Aleš Šteger muss es wissen, so viel, wie er gereist ist, alleine oder mit seiner Frau. Wenn allein, dann meistens nach Lateinamerika. Zum Beispiel auf den Spuren des peruanischen Dichters César Vallejo. Aber sein Heimatland verliert der 33 Jahre alte Dichter nicht aus dem Blick:

"Vor 50 Jahren sang man noch, wenn man sich am Abend zusammen tat, und heute schaut man fern. Wahrscheinlich ist in dem Fall Slowenien ein stinknormales, eine stinknormale Nation wie jede andere."

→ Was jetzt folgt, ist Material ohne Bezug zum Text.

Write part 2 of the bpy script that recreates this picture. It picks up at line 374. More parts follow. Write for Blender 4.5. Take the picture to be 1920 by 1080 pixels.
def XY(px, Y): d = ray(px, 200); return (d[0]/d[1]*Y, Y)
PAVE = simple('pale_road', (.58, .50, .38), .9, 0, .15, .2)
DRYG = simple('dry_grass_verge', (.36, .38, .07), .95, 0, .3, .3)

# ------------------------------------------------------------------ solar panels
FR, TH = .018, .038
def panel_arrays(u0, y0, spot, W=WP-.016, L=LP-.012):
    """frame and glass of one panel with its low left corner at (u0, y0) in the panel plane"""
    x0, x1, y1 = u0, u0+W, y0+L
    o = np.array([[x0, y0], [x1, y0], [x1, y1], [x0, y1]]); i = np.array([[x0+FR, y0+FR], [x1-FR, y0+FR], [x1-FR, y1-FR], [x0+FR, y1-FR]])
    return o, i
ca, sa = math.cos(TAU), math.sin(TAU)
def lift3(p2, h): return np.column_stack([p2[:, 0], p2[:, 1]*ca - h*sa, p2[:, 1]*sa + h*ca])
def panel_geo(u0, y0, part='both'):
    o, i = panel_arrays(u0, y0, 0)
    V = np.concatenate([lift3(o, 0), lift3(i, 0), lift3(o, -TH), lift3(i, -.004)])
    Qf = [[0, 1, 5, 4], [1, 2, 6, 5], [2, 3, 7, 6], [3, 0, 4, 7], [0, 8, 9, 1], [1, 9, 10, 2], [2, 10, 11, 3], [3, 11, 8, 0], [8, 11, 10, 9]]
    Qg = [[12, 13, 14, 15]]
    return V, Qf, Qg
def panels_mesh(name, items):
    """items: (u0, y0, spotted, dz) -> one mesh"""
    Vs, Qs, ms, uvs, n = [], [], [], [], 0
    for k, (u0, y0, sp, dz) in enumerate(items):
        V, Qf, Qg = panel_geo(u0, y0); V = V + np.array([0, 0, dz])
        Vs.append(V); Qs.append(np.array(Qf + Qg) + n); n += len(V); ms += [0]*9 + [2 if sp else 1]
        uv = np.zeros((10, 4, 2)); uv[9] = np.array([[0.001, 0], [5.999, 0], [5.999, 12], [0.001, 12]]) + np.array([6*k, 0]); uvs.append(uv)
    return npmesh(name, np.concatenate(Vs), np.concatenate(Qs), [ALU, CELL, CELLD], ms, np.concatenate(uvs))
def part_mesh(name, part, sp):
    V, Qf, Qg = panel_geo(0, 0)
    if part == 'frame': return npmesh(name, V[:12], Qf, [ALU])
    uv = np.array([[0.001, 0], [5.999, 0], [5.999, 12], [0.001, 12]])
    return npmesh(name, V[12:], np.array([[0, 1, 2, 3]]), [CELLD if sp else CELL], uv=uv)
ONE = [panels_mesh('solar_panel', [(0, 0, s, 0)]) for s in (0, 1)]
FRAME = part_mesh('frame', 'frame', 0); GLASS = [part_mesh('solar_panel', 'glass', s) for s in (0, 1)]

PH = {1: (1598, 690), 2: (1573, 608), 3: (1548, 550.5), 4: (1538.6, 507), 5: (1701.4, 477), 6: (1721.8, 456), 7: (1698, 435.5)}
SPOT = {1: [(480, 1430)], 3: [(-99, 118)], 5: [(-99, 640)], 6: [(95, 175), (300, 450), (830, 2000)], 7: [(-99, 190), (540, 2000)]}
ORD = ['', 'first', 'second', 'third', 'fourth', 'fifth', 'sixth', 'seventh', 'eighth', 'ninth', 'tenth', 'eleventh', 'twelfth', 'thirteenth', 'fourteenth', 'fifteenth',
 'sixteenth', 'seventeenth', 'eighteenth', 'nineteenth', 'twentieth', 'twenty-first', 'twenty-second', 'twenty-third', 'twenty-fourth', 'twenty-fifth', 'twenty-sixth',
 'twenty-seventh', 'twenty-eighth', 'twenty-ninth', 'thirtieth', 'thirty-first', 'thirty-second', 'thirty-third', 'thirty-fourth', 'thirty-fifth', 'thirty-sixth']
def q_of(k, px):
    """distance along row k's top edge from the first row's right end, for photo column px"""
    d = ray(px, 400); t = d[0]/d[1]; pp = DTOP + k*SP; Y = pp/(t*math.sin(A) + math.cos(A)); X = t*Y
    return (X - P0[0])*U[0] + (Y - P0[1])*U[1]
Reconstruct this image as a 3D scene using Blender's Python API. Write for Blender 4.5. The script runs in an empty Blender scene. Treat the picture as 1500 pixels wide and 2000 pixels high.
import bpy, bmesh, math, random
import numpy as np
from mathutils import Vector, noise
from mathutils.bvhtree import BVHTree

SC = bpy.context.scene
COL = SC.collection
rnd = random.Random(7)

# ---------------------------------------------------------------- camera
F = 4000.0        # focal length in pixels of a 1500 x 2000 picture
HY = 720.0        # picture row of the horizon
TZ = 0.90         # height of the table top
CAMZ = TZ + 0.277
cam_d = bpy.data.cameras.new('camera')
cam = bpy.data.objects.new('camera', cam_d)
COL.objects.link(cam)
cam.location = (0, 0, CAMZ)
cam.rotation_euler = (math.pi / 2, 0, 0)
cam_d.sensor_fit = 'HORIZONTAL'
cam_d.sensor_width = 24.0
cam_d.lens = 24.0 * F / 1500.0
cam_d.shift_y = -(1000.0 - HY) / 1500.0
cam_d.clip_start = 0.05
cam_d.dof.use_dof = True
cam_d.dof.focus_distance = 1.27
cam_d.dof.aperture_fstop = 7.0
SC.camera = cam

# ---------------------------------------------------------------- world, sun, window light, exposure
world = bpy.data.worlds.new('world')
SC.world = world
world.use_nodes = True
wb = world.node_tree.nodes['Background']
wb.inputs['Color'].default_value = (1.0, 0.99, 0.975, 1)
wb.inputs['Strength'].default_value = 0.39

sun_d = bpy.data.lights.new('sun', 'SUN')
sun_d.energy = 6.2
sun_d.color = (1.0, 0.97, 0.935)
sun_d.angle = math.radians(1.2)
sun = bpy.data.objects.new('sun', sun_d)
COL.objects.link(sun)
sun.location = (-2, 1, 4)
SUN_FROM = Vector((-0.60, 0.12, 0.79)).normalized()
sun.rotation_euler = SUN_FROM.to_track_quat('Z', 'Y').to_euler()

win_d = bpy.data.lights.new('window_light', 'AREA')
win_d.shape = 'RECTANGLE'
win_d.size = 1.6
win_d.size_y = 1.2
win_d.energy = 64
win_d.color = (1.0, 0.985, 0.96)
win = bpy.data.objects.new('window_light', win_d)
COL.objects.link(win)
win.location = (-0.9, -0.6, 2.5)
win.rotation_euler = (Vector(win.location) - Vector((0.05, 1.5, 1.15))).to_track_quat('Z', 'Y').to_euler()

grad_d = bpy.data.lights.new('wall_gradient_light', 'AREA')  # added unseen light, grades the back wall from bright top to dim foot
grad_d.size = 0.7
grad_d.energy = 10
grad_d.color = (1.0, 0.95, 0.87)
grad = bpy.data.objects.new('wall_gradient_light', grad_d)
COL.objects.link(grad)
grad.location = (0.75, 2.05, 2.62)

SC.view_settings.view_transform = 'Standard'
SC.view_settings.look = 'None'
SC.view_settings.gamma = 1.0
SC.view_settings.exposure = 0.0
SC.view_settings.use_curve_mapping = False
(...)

Dem Fernseher hat Aleš Šteger in seinem "Buch der Dinge" kein Gedicht gewidmet. Dann schon lieber dem Ei:

"Als du’s am Pfannenrand erschlägst, bemerkst du nicht,
Dass dem Ei im Tod ein Auge wächst.

So winzig ist es, dass es keinen noch so
Leichten Morgenappetit befriedigt.

Schon starrt’s, schon stiert’s in deine Welt.
Wie sehen seine Horizonte aus, in wessen Perspektive?

Sieht es die Zeit, die teilnahmslos umherzieht?
Schlitz, Schlitz, zerplatze Schalen, Chaos oder Ordnung?

Große Fragen für ein kleines Ei zu so früher Stunde."